IN 1797, THE FRENCH ARTIST ANNE-LOUIS GIRODET painted a portrait of Jean-Baptiste Belley, a statesman and former military officer of the French Republic. A native of Senegal, Belley was sold into slavery at the age of two and taken to the French colony of Saint-Domingue, now Haiti. He saved enough money to purchase his freedom, fought as a commander and captain in the French Revolutionary Army, and later became a deputy representative for Saint-Domingue at France’s National Convention, in Paris. Belley became among the very few black Africans of the period to attain such an elevated status in Europe. Girodet’s painting depicts him in a nobleman’s finery—a long navy-blue coat, khaki breeches and a white cravat—but also contains a hint of protest; Belley leans on a pedestal that supports a bust of Guillaume-Thomas Raynal, an Enlightenment writer who advocated the abolition of slavery.
More than 200 years later, the artist Omar Victor Diop, also from Senegal, shot a photographic recreation of the painting. In it, Diop adopts a pose and wears clothing similar to Belley’s, but, instead of a bust of Raynal, he leans next to a curiously anachronistic object: a brightly coloured football. The image is part of a photo series called Project Diaspora, released in 2014, in which Diop recreates pieces of Western art from the fifteenth to nineteenth centuries that feature black African subjects. Each photograph swaps out an object from its corresponding original work for an eye-catchingly modern prop related to football: pristine goalkeeper’s gloves, a yellow referee’s whistle, a striped orange cleat.

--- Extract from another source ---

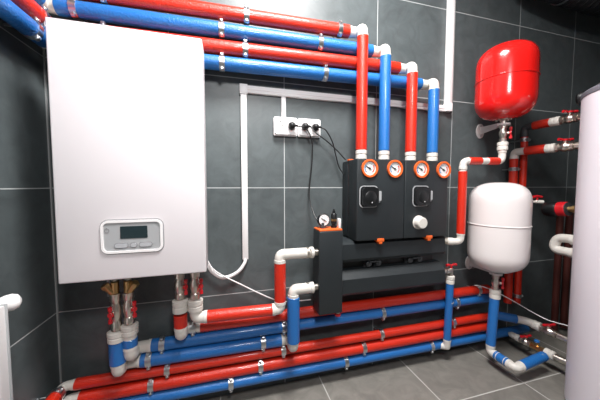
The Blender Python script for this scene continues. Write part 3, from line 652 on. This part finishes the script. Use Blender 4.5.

Inspiration for Project Diaspora came to Diop while he was researching art history during an artist’s residency in Malaga, Spain, in early 2014. He became particularly fascinated with various portraits of black Africans by Western artists from between the fifteenth and the nineteenth centuries. Diop was disappointed to find that the people featured in those pieces were often omitted from historical narratives. “I started to feel the need to celebrate their memory,” he said. He shot the first few photographs for the series in Malaga, and returned home to Dakar to take the rest.
The subjects of the original art pieces had attained a tenuous prestige in their societies, although they were often still regarded with racist xenophobia. The out-of-place props in Diop’s photos connect the past with the present, evoking one way black Africans sometimes attain a similarly fraught celebrity in the West today: playing football. In an interview with The Guardian, he said, “when you look at the way that the African soccer royalty is perceived in Europe, there is a very interesting blend of glory, hero-worship and exclusion.” Sometimes, Diop continued, “you get racist chants or banana skins thrown on the pitch and the whole illusion of integration is shattered in the most brutal way.”
Contemporary racial dynamics aside, Project Diaspora is most deeply concerned with honouring the subjects of the original art pieces. For example, although Diop posed for all the photographs in the series, he is uncomfortable using the term “self-portrait” to describe them. “It’s not me taking pictures of myself,” he said, “it’s more about these historical figures, to whom I lend my body, for a revival performance.”